菅家アーカイブ

過去のブログで書いてきたお笑いDVDレビューをまとめました。

『イッセー尾形のひとり芝居「わたしの大手町」2010』

一人芝居といえばイッセー尾形である。いつの頃からそう言われるようになったのかは知らないが、とにかくそういうことになっている。そして確かに、一人芝居といえばイッセー尾形なのである。イッセー以外にも一人芝居を持ち芸とした芸能人がいないわけではないのだろうが、如何せん他に誰も思いつかない(友近劇団ひとりは“一人コント”だよなあ)。もはや、一人芝居というジャンルは、イッセーの専売特許になってしまっていると言っても過言ではないのかもしれない。

このような状況に至った原因は恐らく、イッセーが“一人芝居”以外の点において特筆すべき要素をなんら持ち合わせていなかったためだろう。他の芸能人に比べて、イッセーはとても器用と呼べるタイプではない。トーク番組に出演しても何処となく場違いな雰囲気を醸し出しているし、ドラマや演劇でも目立った活躍を見せるタイプではない。バラエティ番組もまた、言わずもがな。これら他の舞台で活躍することが出来ないから、唯一無二ともいえる特技である“一人芝居”が過剰にクローズアップされたのだ。日の丸弁当を想像してもらうと分かりやすいかもしれない。白飯の中にポツンと存在している梅干しは、他に何もないからこそ目立つ。それどころか、日の丸弁当という名称の中心になることさえ出来る。有難い話だね、どうも。とはいえ、日の丸弁当にとっての梅干しがバカに出来ないように、イッセーの一人芝居だって決してバカには出来ない。三十年近く一人芝居を続けてきたイッセーのステージは、今や他に類を見ない完全オリジナルの空間を生み出している。

イッセー尾形のひとり芝居「わたしの大手町2010」』は、2010年7月に行われたイッセー尾形のステージを収録した作品だ。2009年から、イッセーはローソン限定で自身の公演を収録したDVDをリリースし続けていて、今作はその第三弾に当たる。本作でテーマとなっているのは、オフィス街で働くサラリーマンやOLたち。まったく違った場所でそれぞれの作業に励んでいる人たちの姿を、イッセーが哀愁と慈愛を持って演じている。

イッセー尾形の一人芝居が評価されている要因の一つが、“リアリティ”だ。イッセーが演じる芝居に登場する人物たちは、いずれも現実に存在し得るリアリティで包まれている。そもそもイッセーは、特定の人物特有の行動を再現することで、注目を集めるようになった芸人だ。例えば、初期の演目『英語教師』では、教師ならではの言動を半ばオーバーに演じることで、笑いを生み出していた。柳原可奈子演じる『ショップ店員』などは、その系譜にあるといえるだろう。
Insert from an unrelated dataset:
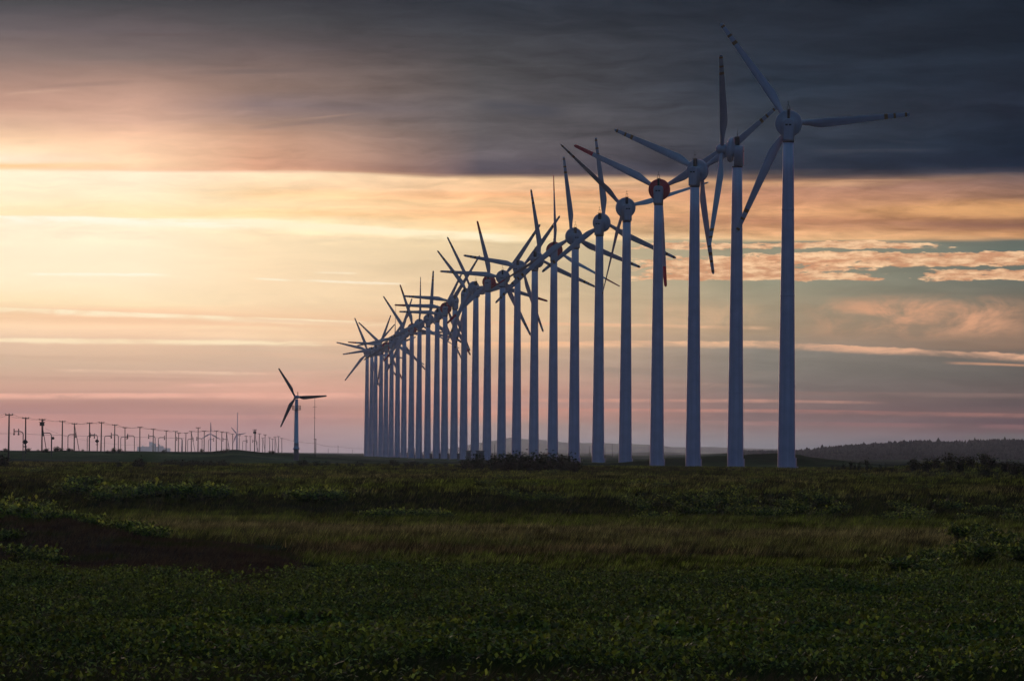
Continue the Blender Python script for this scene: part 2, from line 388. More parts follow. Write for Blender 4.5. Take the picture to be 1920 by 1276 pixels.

本作においても、そのリアリティは健在。中でも、受付を担当している若手社員が仲間同士で群れながら、真面目と不真面目の間を左右する『式典』は、まさしく今の時代を切り取った傑作だった。

しかしイッセーの真骨頂は、単なる“リアリティ”ではない。その神髄は、これまでに培ってきた“リアリティ”を下地とした、“自由奔放”なステージにある。本作でいうところの『琵琶』がそれだ。家に帰ってきた中年女性が趣味の琵琶に興じる……という、ただそれだけの内容なのだが、正直なところイッセーが琵琶を弾きたいだけという趣が強い演目である。途中、ベンチャーズのデンデケデケデケを琵琶で再現しようとしたのには、なかなか驚かされた。そういえば以前、チェロで源平合戦を語っていたこともあった。もはややりたい放題である。なのに、その様子が妙におかしい、面白い。その理由は、きっと誰もがそんな自由奔放な時間、空間というものを日常の中に築いているからなのだろう。誰に見せるためでもない、ただ自分の為だけに過ごす時間、空間。だから、僕らは『琵琶』に妙な共感を覚え、親近感を覚え、自然に笑えてくる。「ああ、そういうことをしてしまう時間って、あるよね……」と。

イッセー尾形の梅干しは年重ねるごとに風味を増し、今や人の舌の限界まで染み渡る味。これはもはや、日本人の脅威である。